What was it like to study with Husserl?
Oct 13th, 2012 | By Marc Applebaum | Category: Merleau-PontyPhilosopher Ludwig Landgrebe (1902-1991) was one of Husserl’s closest assistants. Landgrebe’s description of Husserl below was translated by Algis Mickunas, Professor Emeritus, Ohio University, and included by Lester Embree in his Representation of Edmund Husserl:
“Almost everyone who first encountered Husserl experienced something of a disappointment at not immediately seeing any external signs of how this quiet and simple man could come to have the vast international fame that he had finally garnered. His thought was a simple recounting of what he had seen and thought as if it was a report about a distant land he had explored. And yet, something soon came to compel the listener. Husserl did not offer a precise and cold report of his discoveries. Rather, thinking itself spoke through him, a thinking that he had mastered and made into a spirit who resided in him and transformed him as soon as he began to speak. He was no longer himself, name and rank were forgotten, the surroundings disappeared for him, he offered nothing but chains of thought, which he had developed and brought to ever new turns. His glance went far beyond things, almost blind to the environment, toward a distance that might be far outside or deep inside. In this way, he sketched a magic circle in which reality was encompassed.

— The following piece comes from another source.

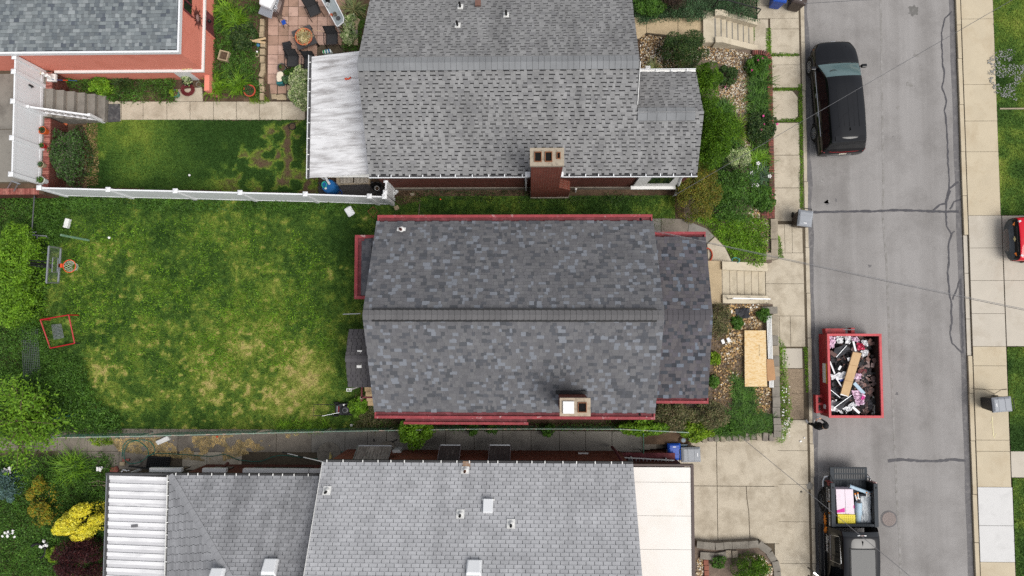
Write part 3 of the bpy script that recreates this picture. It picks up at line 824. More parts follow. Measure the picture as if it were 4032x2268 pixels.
# ------------------------------------------------------------------ middle house (grey blended shingles, red gutters)
EV, RG = 4.3, 6.45
hx0, hx1, hyN, hyS, hyR = -6.08, 4.78, 4.17, -3.27, .45
mid = thing('house', 'house in the middle with blended dark grey shingles and red gutters', 'house', (-.6,.45,YARD))
mb = MB(); x0, x1, y0, y1 = hx0+.15, hx1-.15, hyS+.12, hyN-.12
mb.box(x0, x1, y0, y1, .6, EV-.08)
mb.add([(x0,y0,EV-.08),(x0,y1,EV-.08),(x0,hyR,RG-.15),(x1,y0,EV-.08),(x1,y1,EV-.08),(x1,hyR,RG-.15)], [(0,1,2),(3,5,4),(0,2,5,3),(1,4,5,2)])
part('wall', mb, m_brickw, mid)
mb = MB()
slab_poly(mb, [(hx0,hyS,EV),(hx1,hyS,EV),(hx1,hyR,RG),(hx0,hyR,RG)])
slab_poly(mb, [(hx0,hyN,EV),(hx0,hyR,RG),(hx1,hyR,RG),(hx1,hyN,EV)])
roof = part('roof', mb, m_deck_mid, mid)
mats_mid = shm('grey', ['69696c', '727274', '5b5d62', '80848b', '6e6e71', '56585c'], streak=.97)
sh = Shingles(roof, mats_mid); sh.wts = [30,30,13,14,20,7]
vS = Vector((0,hyR-hyS,RG-EV)); vN = Vector((0,hyR-hyN,RG-EV))
sh.slope((hx0,hyS,EV), (1,0,0), vS, hx1-hx0, vS.length, 'lam', w=.03)
sh.slope((hx1,hyN,EV), (-1,0,0), vN, hx1-hx0, vN.length, 'lam', w=.03)
sh.finish()
m_ridge_dk = shm('ridge_dark', ['6b6a6b'])[0]
mb = MB().prism([(hx0+.15,hyR-.25),(hx1-.12,hyR-.25),(hx1-.12,hyR+.25),(hx0+.15,hyR+.25)], RG-.08, RG-.02)
vent = part('ridge_vent', MB().box(hx0+.35, hx1-.28, hyR-.24, hyR+.24, RG-.12, RG+.006), m_black, roof)
ridge_caps(roof, (hx0+.02,hyR,RG), (hx1+.02,hyR,RG), m_ridge_dk, w=.18, step=.208, lift=.05, slope=.3)
def red_gutter(xa, xb, y, z, s, w=.25):
    """built-in box gutter; s=+1 north side, -1 south side; y inner edge"""
    mb = MB(); mb.box(xa, xb, min(y,y+s*w), max(y,y+s*w), z-.16, z-.1)
    g = part('gutter', mb, m_redrust, mid)
    e = y+s*w
    part('gutter_lip', MB().box(xa-.03, xb+.03, min(e-s*.11,e), max(e-s*.11,e), z-.16, z-.015), m_redpaint, g)
    part('gutter_end', MB().box(xa-.03, xa+.03, min(y,e-s*.115), max(y,e-s*.115), z-.16, z-.02), m_redpaint, g)
    part('gutter_end', MB().box(xb-.03, xb+.03, min(y,e-s*.115), max(y,e-s*.115), z-.16, z-.02), m_redpaint, g)
    return g
g = red_gutter(-6.02, 4.72, hyN-.02, EV, 1, .28)
part('outlet', MB().lathe((4.3,hyN+.08,EV-.1), [(.05,0),(.05,.008),(0,.008)], 12), m_hole, g)
g = red_gutter(-6.04, 4.75, hyS+.02, EV, -1, .28)
part('outlet', MB().lathe((4.2,hyS-.07,EV-.1), [(.05,0),(.05,.008),(0,.008)], 12), m_hole, g)
mb = MB().box(-5.0, -.15, -3.76, -3.5, 3.45, 3.55); mb.box(-5.0,-.15,-3.3,-3.1,1,3.5)
bay = part('bay_eave', mb, m_redrust, mid)
part('bay_fascia', MB().box(-5.05, -.1, -3.84, -3.74, 3.44, 3.62), m_redpaint, bay)
part('bay_wall', MB().box(-4.8, -.35, -3.6, -3.1, .9, 3.45), m_brickw, bay)
# porch roof
mb = MB(); px1, pN, pS, pz, pr = 6.92, 3.6, -2.75, 3.8, 4.75
slab_poly(mb, [(4.62,pS,pz),(px1,pS,pz),(px1,.48,pr),(4.62,.48,pr)]); slab_poly(mb, [(4.62,pN,pz),(4.62,.48,pr),(px1,.48,pr),(px1,pN,pz)])
proof = part('porch_roof', mb, m_deck_mid, mid)
mats_porch = shm('porch', ['5e5c60', '686567', '4c5057', '737a85', '636066', '45474d'])
sh = Shingles(proof, mats_porch); sh.wts = [30,30,13,10,20,8]
v = Vector((0,.48-pS,pr-pz)); sh.slope((4.65,pS,pz), (1,0,0), v, px1-4.65, v.length, 'lam', w=.02)
v = Vector((0,.48-pN,pr-pz)); sh.slope((px1,pN,pz), (-1,0,0), v, px1-4.65, v.length, 'lam', w=.02)
sh.finish()
ridge_caps(proof, (4.8,.48,pr), (px1,.48,pr), mats_porch[0], w=.2, step=.205, lift=.03, slope=.28)
red_gutter(4.7, px1-.02, pN-.02, pz, 1, .23); red_gutter(4.8, px1, pS+.02, pz, -1, .23)
mb = MB()
for yy in (pS+.15, .5, pN-.15): mb.box(px1-.5, px1-.2, yy-.15, yy+.15, .7, pz-.1)
part('porch_pier', mb, m_brickw, mid)
part('porch_floor', MB().box(4.63, px1-.1, pS+.1, pN-.1, .5, 1.2), m_conc, mid)
# rear lean-to tray with red rim
bx0, by0, by1, bz = -7.13, 1.14, 3.74, 3.5
mb = MB(); slab_poly(mb, [(bx0+.16,by0+.14,bz-.12),(-5.9,by0+.14,bz+.25),(-5.9,by1-.14,bz+.25),(bx0+.16,by1-.14,bz-.12)])
lean = part('lean_to_roof', mb, m_deck_mid, mid)
sh = Shingles(lean, shm('leanto', ['5d5d61', '66666a', '52545a']), 300); sh.wts = [2,2,1]
v = Vector((1,0,.3)); sh.slope((bx0+.17,by1-.15,bz-.11), (0,-1,0), v, by1-by0-.3, 1.15, 'lam', w=.02); sh.finish()
mb = MB(); mb.box(bx0,bx0+.13,by0,by1,bz-.22,bz); mb.box(bx0+.131,-5.95,by1-.13,by1,bz-.22,bz-.002); mb.box(bx0+.131,-5.95,by0,by0+.13,bz-.22,bz-.002)
part('rim', mb, m_redpaint, lean)
mb = MB(); mb.box(bx0+.13,bx0+.26,by0+.13,by1-.13,bz-.2,bz-.06); mb.box(bx0+.26,-5.95,by1-.24,by1-.13,bz-.2,bz-.03)
part('rim_inside', mb, m_redrust, lean)
part('lean_to_wall', MB().box(bx0+.25, -5.9, by0+.2, by1-.2, .7, bz-.2), m_brickw, mid)
# small rear gable over the back steps
sx0, sN, sS, sz, sr = -7.35, -.08, -2.39, 3.4, 3.9
mb = MB(); yr = -1.24
slab_poly(mb, [(sx0,sS,sz),(-5.9,sS,sz),(-5.9,yr,sr),(sx0,yr,sr)]); slab_poly(mb, [(sx0,sN,sz),(sx0,yr,sr),(-5.9,yr,sr),(-5.9,sN,sz)])
sroof = part('back_step_roof', mb, m_black, mid)
sh = Shingles(sroof, shm('charcoal', ['555356', '5a585a']), 300); sh.wts = [1,1]
v = Vector((0,yr-sS,sr-sz)); sh.slope((sx0,sS,sz), (1,0,0), v, 1.4, v.length, '3tab', exp=.14, w=.2)
v = Vector((0,yr-sN,sr-sz)); sh.slope((-5.95,sN,sz), (-1,0,0), v, 1.4, v.length, '3tab', exp=.14, w=.2); sh.finish()
ridge_caps(sroof, (sx0,yr,sr), (-5.9,yr,sr), shm('ridge_charcoal', ['5f5d60'])[0], w=.12, step=.25, lift=.02, slope=.4)
for t, a, b in (('G',755,1245),('G',752,1340)):
    p = W(t,a,b,3.75); part('vent_cap', MB().ob((p.x,p.y,3.76), (.19,.17,.1)), m_whitep, sroof)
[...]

One might enter his study preoccupied with oneself, with one’s concerns and joys, with events of the day. Then one was confronted as if by another world, where nothing that would concern one’s individual self mattered any more. In this world, the concentrated power of thought, exercised for decades, lead its own life. One became almost ashamed to have thought about oneself. He could be so fatherly, so kind, completely devoted and helpful to his students and friends. When he was surrounded by his thoughts, however, everything stood still. Even for the listener there was nothing more important than what Husserl was saying and hours then passed as minutes.”